Listed entries:
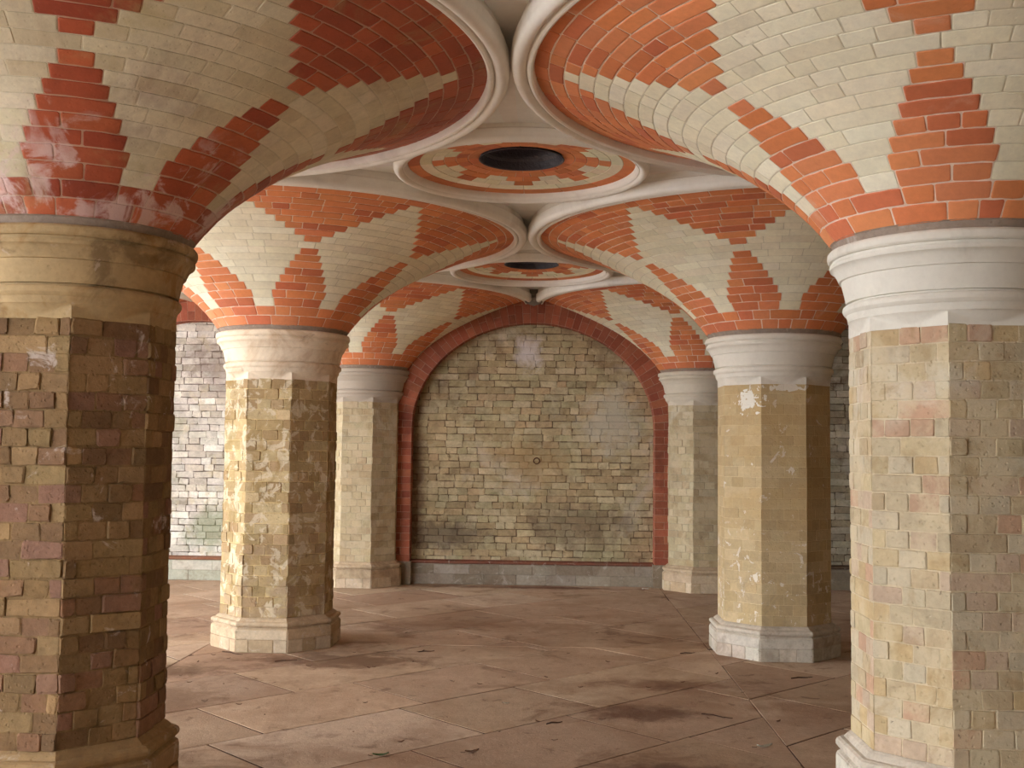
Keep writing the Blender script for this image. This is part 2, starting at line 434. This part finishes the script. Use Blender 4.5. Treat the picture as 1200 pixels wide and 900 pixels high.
def make_column(x, y, label, seed, pal, grout, smat, cmat, ccol, bcols, half=False, rough=1.0, kz=1.0, hue=.02, joint=1.0):
    t = thing('octagonal_column', label, 'column', (x, y, 0), 'octagonal brick columns with round stone capitals')
    base_mesh(seed, bcols, half, kz).build('base', M['plinth'], t)
    shaft_mesh(seed+1, pal, grout, half, rough, kz, hue, joint).build('shaft', smat, t)
    capital_mesh(ccol, half).build('capital', cmat, t)
    return t

STONE_B = [srgb(190, 180, 164), srgb(182, 171, 154), srgb(196, 188, 174)]
STONE_D = [srgb(150, 124, 88), srgb(138, 112, 78), srgb(160, 134, 100)]
STONE_M = [srgb(186, 166, 138), srgb(176, 154, 124), srgb(194, 176, 150)]
make_column(-.5*S, 0, 'dark worn brick octagonal column with stained capital, nearest at left', 11, DARKB, srgb(128, 104, 72), M['shaft_dark'], M['stone_dirty'], srgb(176, 152, 112), STONE_D, rough=1.5, kz=.97, hue=.03)
make_column(.5*S, 0, 'buff brick octagonal column with clean pale capital, nearest at right', 21, PALEB, srgb(196, 180, 150), M['shaft_pale'], M['stone_clean'], srgb(214, 209, 196), STONE_B, rough=.8, kz=1.0, hue=.008, joint=.85)
make_column(-.5*S, S, 'patchy yellow brick octagonal column with warm stained capital, second row left', 31, PATCH, srgb(196, 172, 124), M['shaft_patchy'], M['stone_warm'], srgb(226, 210, 186), STONE_M, rough=1.2, kz=.8)
make_column(.5*S, S, 'ochre rendered octagonal column with flaking white patches, second row right', 41, OCHRE, srgb(206, 186, 146), M['shaft_flaked'], M['stone_clean'], srgb(218, 211, 196), STONE_B, rough=.35, kz=.8, hue=.008, joint=.6)
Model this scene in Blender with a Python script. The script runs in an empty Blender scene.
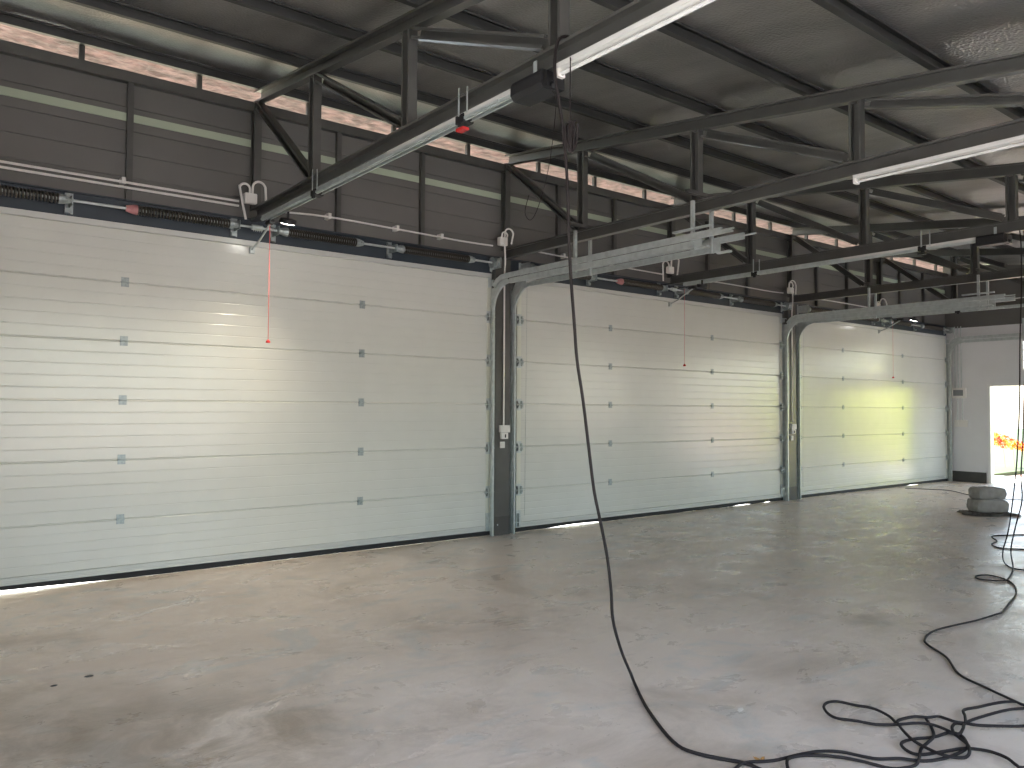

Task directions: What you return should match the records above word for word, minus the pictures.

Answer for the task:
Keep writing the Blender script for this image. This is part 2, starting at line 434. This part finishes the script. Use Blender 4.5. Treat the picture as 1200 pixels wide and 900 pixels high.
def make_column(x, y, label, seed, pal, grout, smat, cmat, ccol, bcols, half=False, rough=1.0, kz=1.0, hue=.02, joint=1.0):
    t = thing('octagonal_column', label, 'column', (x, y, 0), 'octagonal brick columns with round stone capitals')
    base_mesh(seed, bcols, half, kz).build('base', M['plinth'], t)
    shaft_mesh(seed+1, pal, grout, half, rough, kz, hue, joint).build('shaft', smat, t)
    capital_mesh(ccol, half).build('capital', cmat, t)
    return t

STONE_B = [srgb(190, 180, 164), srgb(182, 171, 154), srgb(196, 188, 174)]
STONE_D = [srgb(150, 124, 88), srgb(138, 112, 78), srgb(160, 134, 100)]
STONE_M = [srgb(186, 166, 138), srgb(176, 154, 124), srgb(194, 176, 150)]
make_column(-.5*S, 0, 'dark worn brick octagonal column with stained capital, nearest at left', 11, DARKB, srgb(128, 104, 72), M['shaft_dark'], M['stone_dirty'], srgb(176, 152, 112), STONE_D, rough=1.5, kz=.97, hue=.03)
make_column(.5*S, 0, 'buff brick octagonal column with clean pale capital, nearest at right', 21, PALEB, srgb(196, 180, 150), M['shaft_pale'], M['stone_clean'], srgb(214, 209, 196), STONE_B, rough=.8, kz=1.0, hue=.008, joint=.85)
make_column(-.5*S, S, 'patchy yellow brick octagonal column with warm stained capital, second row left', 31, PATCH, srgb(196, 172, 124), M['shaft_patchy'], M['stone_warm'], srgb(226, 210, 186), STONE_M, rough=1.2, kz=.8)
make_column(.5*S, S, 'ochre rendered octagonal column with flaking white patches, second row right', 41, OCHRE, srgb(206, 186, 146), M['shaft_flaked'], M['stone_clean'], srgb(218, 211, 196), STONE_B, rough=.35, kz=.8, hue=.008, joint=.6)
Model this scene in Blender with a Python script. The script runs in an empty Blender scene.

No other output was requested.